É interessante notar como cada capítulo inicia-se com uma ilustração em tom pastel, com predominância do verde e vermelho, onde se retrata um momento do que ocorrerá e estampa-se, grande, a letra inicial com que se iniciará aquela narrativa (letra capitular). E as letras são sequenciais da primeira à última do alfabeto. Partimos da letra "A" e chegamos à "Z". Isso, além de interessante, é, na contramão, uma grande bobagem. Para manter essa brincadeira boba, o autor certamente subverteu sua escrita ao capricho, escrevendo mais do que deveria apenas para encher linguiça e complicar a tradução. É o que acho.

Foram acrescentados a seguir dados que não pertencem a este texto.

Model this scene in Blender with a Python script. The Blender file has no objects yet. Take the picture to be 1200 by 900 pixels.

Uma jogada - sem dúvida, criativa - de Michael Ende é dar uma aparente extensão de infinitude de histórias dentro da história. Regularmente, o autor parece nos dizer o que acontecerá com um ou outro personagem, num futuro próximo. Entretanto, jamais conclui a narrativa, nos avisando, ao final do parágrafo: "Mas essa é outra história e terá de ser contada noutra ocasião".

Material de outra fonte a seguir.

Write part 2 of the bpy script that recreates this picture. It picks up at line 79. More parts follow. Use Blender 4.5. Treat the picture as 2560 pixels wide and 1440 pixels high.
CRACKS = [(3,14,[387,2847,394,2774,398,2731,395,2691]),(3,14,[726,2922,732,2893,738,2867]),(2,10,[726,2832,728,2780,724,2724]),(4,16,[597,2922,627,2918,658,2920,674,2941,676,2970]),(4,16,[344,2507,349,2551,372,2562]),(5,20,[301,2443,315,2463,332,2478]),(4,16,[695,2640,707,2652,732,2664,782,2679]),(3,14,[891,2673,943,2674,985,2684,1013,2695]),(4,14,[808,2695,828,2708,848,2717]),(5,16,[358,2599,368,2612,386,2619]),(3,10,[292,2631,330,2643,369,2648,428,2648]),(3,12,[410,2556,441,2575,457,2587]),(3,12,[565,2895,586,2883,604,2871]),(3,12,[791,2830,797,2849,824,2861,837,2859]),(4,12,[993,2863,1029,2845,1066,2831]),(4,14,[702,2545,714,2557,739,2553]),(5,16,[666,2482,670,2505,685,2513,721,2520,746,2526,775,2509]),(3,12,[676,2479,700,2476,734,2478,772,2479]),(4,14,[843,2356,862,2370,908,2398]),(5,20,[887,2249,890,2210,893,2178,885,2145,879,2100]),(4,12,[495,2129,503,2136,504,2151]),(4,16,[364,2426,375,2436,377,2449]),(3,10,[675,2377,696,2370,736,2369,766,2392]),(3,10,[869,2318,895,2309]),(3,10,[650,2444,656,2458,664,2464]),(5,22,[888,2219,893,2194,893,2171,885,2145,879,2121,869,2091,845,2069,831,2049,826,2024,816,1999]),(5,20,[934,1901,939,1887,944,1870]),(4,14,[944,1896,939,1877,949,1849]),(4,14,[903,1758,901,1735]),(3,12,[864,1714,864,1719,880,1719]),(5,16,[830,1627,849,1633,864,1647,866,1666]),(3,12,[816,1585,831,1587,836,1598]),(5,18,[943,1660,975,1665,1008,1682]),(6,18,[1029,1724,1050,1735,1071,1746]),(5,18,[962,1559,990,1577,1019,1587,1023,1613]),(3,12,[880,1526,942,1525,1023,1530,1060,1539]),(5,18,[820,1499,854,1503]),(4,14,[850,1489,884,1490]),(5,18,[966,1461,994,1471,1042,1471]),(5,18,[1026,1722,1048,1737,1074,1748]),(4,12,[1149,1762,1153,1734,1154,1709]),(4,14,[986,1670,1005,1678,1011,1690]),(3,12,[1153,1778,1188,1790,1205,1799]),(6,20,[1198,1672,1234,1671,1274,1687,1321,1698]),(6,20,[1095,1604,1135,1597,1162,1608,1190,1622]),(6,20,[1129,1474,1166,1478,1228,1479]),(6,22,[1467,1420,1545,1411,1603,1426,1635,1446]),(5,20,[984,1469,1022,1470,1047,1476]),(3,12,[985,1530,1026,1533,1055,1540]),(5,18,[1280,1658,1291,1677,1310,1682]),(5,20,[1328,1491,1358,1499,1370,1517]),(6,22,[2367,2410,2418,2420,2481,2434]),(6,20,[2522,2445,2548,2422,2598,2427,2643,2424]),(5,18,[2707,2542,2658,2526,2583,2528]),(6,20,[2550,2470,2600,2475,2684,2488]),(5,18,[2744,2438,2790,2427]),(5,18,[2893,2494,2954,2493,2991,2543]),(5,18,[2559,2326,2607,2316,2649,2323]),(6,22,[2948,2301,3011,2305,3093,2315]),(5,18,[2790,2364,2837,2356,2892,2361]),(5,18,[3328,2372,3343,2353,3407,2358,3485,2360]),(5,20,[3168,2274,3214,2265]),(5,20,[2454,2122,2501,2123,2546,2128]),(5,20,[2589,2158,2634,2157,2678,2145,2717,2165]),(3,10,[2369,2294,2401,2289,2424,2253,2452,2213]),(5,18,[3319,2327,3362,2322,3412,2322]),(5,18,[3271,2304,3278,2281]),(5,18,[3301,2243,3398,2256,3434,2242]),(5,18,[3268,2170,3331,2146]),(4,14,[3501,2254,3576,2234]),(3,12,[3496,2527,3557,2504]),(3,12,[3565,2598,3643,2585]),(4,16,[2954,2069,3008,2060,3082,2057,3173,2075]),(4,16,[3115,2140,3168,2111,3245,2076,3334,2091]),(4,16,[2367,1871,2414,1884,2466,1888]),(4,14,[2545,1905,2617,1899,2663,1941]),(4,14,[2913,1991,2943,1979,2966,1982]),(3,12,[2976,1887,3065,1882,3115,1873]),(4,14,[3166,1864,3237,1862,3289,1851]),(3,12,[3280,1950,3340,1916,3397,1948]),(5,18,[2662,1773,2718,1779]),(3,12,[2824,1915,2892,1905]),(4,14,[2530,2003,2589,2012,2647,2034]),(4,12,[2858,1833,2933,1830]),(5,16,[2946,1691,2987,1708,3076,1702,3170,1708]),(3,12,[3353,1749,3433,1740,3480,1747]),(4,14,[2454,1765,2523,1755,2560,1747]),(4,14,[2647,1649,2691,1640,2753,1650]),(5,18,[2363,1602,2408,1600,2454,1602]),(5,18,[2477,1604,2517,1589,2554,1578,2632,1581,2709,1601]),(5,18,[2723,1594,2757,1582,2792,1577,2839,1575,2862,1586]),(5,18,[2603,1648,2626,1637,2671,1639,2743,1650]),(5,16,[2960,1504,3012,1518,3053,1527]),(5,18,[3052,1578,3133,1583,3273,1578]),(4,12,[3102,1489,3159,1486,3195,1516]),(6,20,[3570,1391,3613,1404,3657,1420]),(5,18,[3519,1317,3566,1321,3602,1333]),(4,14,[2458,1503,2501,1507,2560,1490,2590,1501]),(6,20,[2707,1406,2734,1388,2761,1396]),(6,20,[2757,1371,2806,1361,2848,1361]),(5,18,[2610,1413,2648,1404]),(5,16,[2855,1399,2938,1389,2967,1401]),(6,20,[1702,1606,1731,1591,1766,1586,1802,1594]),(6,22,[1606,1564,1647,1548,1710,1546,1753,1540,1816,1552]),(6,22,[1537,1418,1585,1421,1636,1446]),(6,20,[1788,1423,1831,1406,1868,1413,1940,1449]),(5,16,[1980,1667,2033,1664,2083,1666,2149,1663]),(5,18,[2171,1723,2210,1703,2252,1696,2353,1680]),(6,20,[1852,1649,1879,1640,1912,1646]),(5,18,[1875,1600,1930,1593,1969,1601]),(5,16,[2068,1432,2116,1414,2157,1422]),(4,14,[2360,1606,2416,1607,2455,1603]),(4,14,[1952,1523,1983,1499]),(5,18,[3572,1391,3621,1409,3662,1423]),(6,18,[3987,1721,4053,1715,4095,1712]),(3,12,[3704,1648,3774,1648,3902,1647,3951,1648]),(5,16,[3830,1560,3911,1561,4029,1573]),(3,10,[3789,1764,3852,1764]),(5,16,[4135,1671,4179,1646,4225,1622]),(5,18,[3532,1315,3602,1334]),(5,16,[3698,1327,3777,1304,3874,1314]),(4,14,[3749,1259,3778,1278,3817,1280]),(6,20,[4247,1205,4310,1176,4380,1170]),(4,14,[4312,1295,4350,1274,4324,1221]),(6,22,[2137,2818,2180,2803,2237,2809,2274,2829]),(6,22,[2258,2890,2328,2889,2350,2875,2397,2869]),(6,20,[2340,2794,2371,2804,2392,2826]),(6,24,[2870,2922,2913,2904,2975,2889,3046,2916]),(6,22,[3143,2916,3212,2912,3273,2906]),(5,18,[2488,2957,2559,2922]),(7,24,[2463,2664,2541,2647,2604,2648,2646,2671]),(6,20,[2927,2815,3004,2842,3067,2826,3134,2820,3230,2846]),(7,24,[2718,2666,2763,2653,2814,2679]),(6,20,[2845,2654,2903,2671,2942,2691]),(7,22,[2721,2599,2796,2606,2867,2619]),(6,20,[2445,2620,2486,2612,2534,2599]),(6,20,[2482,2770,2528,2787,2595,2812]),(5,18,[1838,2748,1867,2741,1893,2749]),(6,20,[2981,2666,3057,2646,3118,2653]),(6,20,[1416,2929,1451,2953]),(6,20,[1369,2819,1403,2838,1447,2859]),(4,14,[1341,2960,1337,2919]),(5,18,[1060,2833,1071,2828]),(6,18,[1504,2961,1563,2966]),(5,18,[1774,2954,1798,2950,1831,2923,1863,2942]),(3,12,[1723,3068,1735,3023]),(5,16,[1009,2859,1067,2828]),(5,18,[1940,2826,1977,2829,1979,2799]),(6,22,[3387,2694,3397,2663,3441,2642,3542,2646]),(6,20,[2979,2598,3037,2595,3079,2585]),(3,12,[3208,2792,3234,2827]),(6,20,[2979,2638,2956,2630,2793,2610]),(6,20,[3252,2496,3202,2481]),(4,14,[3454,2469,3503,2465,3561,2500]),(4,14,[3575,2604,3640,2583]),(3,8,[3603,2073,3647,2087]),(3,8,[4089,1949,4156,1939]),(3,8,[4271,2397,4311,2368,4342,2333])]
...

Conquanto seja um livro infantil, possui elementos densos de obras adultas, para os padrões modernos. Destaco, sobretudo, seu aspecto enciclopédico. Em 400 páginas, um sem número de personagens nos são apresentados a cada um dos vinte e seis capítulos, dentro de universos ricos em outras centenas de denominações. Nem Thomas Pynchon criaria tanto personagem por página! Isso torna a leitura, por vezes, cansativa; logo, enfadonha. Sou adepto de formato mais enxuto (porém, não burro) para obras destinadas ao público infantojuvenil. Sei que há crianças preparadas intelectualmente; mas, por exemplo, não me imagino com um livro desses em mãos, quando pequeno. Acho que desistiria após a centésima página. No geral: boa leitura.